Prefix	Base class for all unit prefixes, such as kilo, micro, nano, etc.
PrefixedUnit	Implementation of the Unit interface formed from a base Unit (e.
Pressure	Dimension for (3D) pressure.
Pressure2D	Simulation unit of (2D) pressure is (D-A/ps^2)/A = D/ps^2
Quantity	The dimension for the quantity of discrete things (e.g.
Radian	Simulation unit for the measure of an angle.
Second
SimpleUnit	Superclass for all base unit classes.
Statcoulomb	The statcoulomb unit of electrical charge, which is the standard unit of charge in the CGS unit system.
Temperature	The temperature dimension.
Tester
Time	Dimension for all units of time.
Undefined	Undefined dimension used for quantities with undefined or unknown dimensions.
UnitFilter
UnitGraphics
UnitRatio	Class for constructing units forms as ratios of other units.
Viscosity	Dimension for all units of viscosity, Mass/(Length-Time)
Volt	The Volt unit of electric potential.
Volume	Dimension for all volume units.

Package etomica.units Description

Defines units and dimensions that are used for conversions during input or output. All quantities used internally by the simulation are given in "simulation units", which is based on the Angstrom as the unit of length, the Dalton as the unit of mass, and the picosecond as the unit of time (a Dalton, or atomic mass unit (amu), is one gram divided by Avogadro's number). The classes given in this package can be used to convert between these units and another unit that might be more natural or convenient. The two key elements of the package are the Unit interface and the abstract Dimension class.

Dimension

Instances of Dimension can be used to indicate the physical nature of a value, e.g., whether it is a quantity of mass, length, force, etc. There are two places where this information is routinely provided:

• the package etomica.data defines a Data class which holds a DataInfo instance describing the Data; part of the information given in DataInfo is a Dimension instance which specifies the physical dimensions of the data.
• the convention of defining set/get methods to access and change fields of an object is extended to include a method that provides a Dimension instance appropriate to the field. For example, a class that defines setSize and getSize methods to access the field size (which represents, say, the diameter of a sphere) will also have a method named getSizeDimension which returns an instance of Dimension indicating dimensions of length.
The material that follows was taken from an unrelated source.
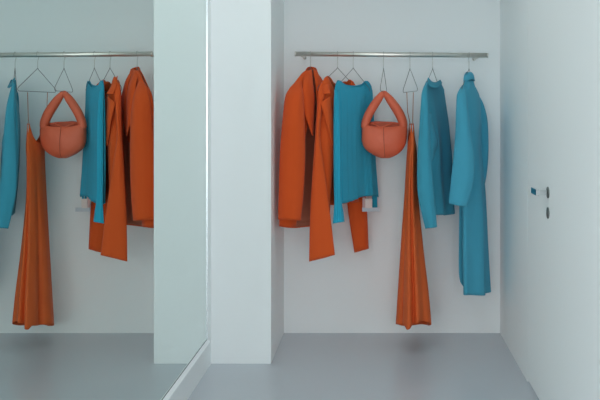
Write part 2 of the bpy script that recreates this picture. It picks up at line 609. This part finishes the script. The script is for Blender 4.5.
sheet('collar', M['orange2'], t, [
    [(324, 94, -.165), (322.8, 89, -.15), (323.5, 82, -.11), (326.5, 77.5, -.06), (330.5, 80, -.01), (337, 90, .045), (343, 90, .09), (348, 82, .09), (352, 82.5, .09), (355, 88, .06)],
    [(330.8, 93.5, -.16), (329.3, 89, -.135), (327.8, 82.5, -.10), (327.3, 75.8, -.05), (331.5, 79, -.0), (337, 88, .045), (343, 88, .09), (348.5, 79.8, .09), (353, 81.8, .085), (357, 88, .05)]], n=3)

sheet('neck_facing', M['lining2'], t, [
    [(345, 84, .075), (347.5, 81, .085), (350, 80.6, .088), (352.6, 82.4, .086)],
    [(345, 92, .08), (347.5, 92, .088), (350, 92, .09), (352.6, 92, .088)]])

# ------------------------------------------------------------------ 3 teal ribbed top
t = garment('knit_top', 'teal ribbed knit top with a scooped neck and a white tag at its hem', 'top', 353.2)
FT = [0, .09, .28, .5, .72, .86, 1]
keys = [
    flat((335, -.14), (371.5, .17), [.006] * 5, [.006] * 5, [88, 80.4, 85.4, 87.2, 85.6, 80.8, 86.5, 80.8, 84.2, 85.4, 84.2, 80.2], 6, FT),
    flat((334.2, -.15), (372.5, .185), [.014, .019, .022, .019, .014], [.012] * 5, [95, 92, 92, 92.5, 92, 91, 94, 91, 92, 92, 92, 92], 6, FT),
    flat((334, -.15), (373, .19), [.02, .026, .026, .024, .018], [.014] * 5, 112, 6, FT),
    flat((334, -.148), (374.5, .19), [.022, .026, .018, .024, .02], [.014] * 5, 145, 6, FT),
    flat((334.3, -.145), (376.5, .19), [.022, .03, .016, .03, .02], [.014] * 5, 175, 6, FT),
    flat((335, -.145), (378, .19), [.022, .032, .016, .03, .02], [.014] * 5, [204.5, 203.5, 201.5, 197.5, 196, 196, 197, 195, 196, 197, 199, 202], 6, FT),
]
cloth('body', loft(keys, n=8, m=5, ripple=rip((22, .0017, .1, -.4), (7, .006, .4, .2))), M['knit'], t, .004)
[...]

Dimensions are specified via a signature, which is an array of seven values indicating the exponents of the fundamental dimensions that are combined to form the specified dimension. The fundamental dimensions follow the convention defined by the SI system, and are

• length
• mass
• time
• electric current
• temperature
• number (of molecules)
• luminous intensity

So, for example, the signature of the energy dimension is length²-mass/time² and is given by the signature array (2, 1, -2, 0, 0, 0, 0). The signature of energy/molecules (e.g., Joules/mole) is (2, 1, -2, 0, 0, -1, 0).
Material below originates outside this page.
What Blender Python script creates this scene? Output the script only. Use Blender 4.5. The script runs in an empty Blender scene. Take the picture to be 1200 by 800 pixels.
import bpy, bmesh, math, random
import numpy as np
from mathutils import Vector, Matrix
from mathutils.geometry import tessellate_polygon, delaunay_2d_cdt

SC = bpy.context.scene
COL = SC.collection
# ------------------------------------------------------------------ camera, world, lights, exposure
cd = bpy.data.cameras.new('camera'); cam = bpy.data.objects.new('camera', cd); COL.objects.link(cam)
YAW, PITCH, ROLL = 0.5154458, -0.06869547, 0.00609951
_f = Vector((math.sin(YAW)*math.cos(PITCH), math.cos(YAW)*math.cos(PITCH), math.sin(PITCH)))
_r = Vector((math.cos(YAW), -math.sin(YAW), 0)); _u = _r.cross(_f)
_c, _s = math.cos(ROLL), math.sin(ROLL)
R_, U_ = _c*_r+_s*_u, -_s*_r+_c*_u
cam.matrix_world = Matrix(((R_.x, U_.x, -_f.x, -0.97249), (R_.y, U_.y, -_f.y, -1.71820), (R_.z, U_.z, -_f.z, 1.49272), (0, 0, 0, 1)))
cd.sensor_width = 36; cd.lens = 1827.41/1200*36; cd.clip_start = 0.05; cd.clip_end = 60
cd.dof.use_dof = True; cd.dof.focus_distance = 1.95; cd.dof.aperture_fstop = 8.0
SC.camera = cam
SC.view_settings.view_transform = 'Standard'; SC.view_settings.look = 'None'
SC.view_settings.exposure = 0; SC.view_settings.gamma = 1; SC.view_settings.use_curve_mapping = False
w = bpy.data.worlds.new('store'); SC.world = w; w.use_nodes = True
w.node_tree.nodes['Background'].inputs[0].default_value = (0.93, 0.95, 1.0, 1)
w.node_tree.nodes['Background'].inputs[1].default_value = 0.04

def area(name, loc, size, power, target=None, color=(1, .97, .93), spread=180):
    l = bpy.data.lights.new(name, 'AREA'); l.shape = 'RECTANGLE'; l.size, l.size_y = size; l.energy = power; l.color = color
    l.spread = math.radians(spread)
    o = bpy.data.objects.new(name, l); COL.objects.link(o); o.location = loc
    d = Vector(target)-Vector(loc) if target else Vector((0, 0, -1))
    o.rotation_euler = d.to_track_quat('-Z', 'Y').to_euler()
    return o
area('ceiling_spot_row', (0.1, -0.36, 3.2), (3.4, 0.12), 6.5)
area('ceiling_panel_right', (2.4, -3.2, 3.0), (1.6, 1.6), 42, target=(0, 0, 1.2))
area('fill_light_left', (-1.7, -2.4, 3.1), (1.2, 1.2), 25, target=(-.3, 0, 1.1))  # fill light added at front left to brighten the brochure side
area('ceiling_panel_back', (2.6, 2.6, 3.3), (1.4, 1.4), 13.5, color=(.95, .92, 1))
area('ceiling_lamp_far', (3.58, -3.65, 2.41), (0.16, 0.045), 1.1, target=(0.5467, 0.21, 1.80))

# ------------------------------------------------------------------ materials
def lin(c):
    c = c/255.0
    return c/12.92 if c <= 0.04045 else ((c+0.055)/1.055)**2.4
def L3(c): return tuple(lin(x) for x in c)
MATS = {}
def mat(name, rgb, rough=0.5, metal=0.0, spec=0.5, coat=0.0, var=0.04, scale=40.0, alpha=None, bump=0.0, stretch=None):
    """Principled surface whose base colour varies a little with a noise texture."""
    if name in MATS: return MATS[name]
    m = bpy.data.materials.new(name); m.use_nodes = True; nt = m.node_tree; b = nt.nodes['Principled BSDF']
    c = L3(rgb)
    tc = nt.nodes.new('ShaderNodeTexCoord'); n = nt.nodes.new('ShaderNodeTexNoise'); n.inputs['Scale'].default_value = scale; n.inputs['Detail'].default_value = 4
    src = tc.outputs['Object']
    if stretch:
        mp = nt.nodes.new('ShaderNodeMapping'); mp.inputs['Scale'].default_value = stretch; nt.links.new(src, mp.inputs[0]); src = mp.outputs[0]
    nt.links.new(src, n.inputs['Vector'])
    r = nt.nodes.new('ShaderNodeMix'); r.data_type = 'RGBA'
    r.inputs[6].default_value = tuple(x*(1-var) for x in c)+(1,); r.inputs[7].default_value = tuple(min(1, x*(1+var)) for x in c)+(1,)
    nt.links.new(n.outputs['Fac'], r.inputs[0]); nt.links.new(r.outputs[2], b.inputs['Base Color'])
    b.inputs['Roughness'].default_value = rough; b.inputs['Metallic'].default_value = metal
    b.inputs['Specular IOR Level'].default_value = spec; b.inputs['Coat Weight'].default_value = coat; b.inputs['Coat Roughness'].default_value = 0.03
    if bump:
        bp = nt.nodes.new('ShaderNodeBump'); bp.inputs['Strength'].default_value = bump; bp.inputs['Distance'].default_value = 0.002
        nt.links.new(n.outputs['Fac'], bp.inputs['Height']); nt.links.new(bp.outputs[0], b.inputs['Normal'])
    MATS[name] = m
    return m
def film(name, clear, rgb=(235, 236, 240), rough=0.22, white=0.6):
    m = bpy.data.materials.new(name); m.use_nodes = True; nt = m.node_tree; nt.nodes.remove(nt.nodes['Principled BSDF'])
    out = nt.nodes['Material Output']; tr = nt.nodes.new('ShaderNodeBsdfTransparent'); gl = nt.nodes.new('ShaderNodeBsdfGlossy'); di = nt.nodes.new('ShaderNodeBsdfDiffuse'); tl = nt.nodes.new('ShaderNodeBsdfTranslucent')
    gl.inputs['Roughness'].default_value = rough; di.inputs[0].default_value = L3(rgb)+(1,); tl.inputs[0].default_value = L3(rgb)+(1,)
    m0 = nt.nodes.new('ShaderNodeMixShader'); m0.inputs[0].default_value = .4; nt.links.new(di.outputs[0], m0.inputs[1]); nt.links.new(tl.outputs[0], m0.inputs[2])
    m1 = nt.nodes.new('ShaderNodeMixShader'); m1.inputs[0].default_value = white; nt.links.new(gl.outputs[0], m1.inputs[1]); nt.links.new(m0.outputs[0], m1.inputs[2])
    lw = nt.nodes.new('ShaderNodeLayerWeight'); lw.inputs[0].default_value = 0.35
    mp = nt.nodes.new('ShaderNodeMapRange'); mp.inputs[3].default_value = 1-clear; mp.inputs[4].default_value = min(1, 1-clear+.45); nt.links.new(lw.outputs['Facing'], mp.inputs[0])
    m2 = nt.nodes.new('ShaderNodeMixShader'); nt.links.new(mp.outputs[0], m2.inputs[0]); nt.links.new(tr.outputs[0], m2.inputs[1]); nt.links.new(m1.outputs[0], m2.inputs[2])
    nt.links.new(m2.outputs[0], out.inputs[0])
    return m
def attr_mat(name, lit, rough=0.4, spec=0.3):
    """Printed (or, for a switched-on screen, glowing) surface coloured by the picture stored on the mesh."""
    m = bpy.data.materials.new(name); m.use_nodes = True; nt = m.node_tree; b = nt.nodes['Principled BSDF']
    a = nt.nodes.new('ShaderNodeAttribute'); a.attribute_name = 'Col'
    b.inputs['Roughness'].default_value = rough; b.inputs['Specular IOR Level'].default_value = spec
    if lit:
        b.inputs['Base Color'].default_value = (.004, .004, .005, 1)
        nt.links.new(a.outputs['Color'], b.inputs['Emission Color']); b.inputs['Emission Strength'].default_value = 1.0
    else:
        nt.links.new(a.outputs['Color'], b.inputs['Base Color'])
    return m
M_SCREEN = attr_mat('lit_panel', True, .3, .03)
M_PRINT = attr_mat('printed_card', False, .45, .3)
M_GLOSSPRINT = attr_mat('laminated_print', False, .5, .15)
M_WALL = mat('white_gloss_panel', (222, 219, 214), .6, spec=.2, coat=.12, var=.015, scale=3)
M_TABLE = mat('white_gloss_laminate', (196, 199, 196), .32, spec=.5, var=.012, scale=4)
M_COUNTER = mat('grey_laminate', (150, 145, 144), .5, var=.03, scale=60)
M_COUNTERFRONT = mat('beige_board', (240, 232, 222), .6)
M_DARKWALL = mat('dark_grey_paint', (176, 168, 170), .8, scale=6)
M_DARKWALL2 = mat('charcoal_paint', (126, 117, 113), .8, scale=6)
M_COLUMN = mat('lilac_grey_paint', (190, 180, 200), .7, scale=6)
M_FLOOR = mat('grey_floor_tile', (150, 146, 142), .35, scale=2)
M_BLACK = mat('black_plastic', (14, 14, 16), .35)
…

Dimension subclasses are defined for the fundamental dimensions and commonly encountered derived dimensions. These classes have names such as Length, Time, Volume, Energy, and so on. These classes all define static singleton instances with the field name DIMENSION; the field SIM_UNIT in each class gives an instance of Unit that corresponds to the unit derived from simulation units for that dimension. Other dimensions can be defined by constructing instances of CompoundDimension.

Unit

Implementations of the Unit interface provide a convenient means to convert between simulation units and some other particular unit, which need be done only when data is read, written, or displayed.

SimpleUnit is a basic class that holds a conversion factor, a Dimension instance and other descriptive information for implementing a basic Unit. Many specific units are defined by extending this class; examples include Kelvin, Bar, Joule, etc.

A PrefixedUnit class takes a Unit instance and a Prefix, which can be used to construct units such as kilograms (combining Prefix.KILO with Gram.UNIT).

Derived units that are not already defined can be constructed using the CompoundUnit class.

The package etomica.units.systems defines constructs that can collect the units defined by conventional unit systems, such as SI, cgs, English, etc.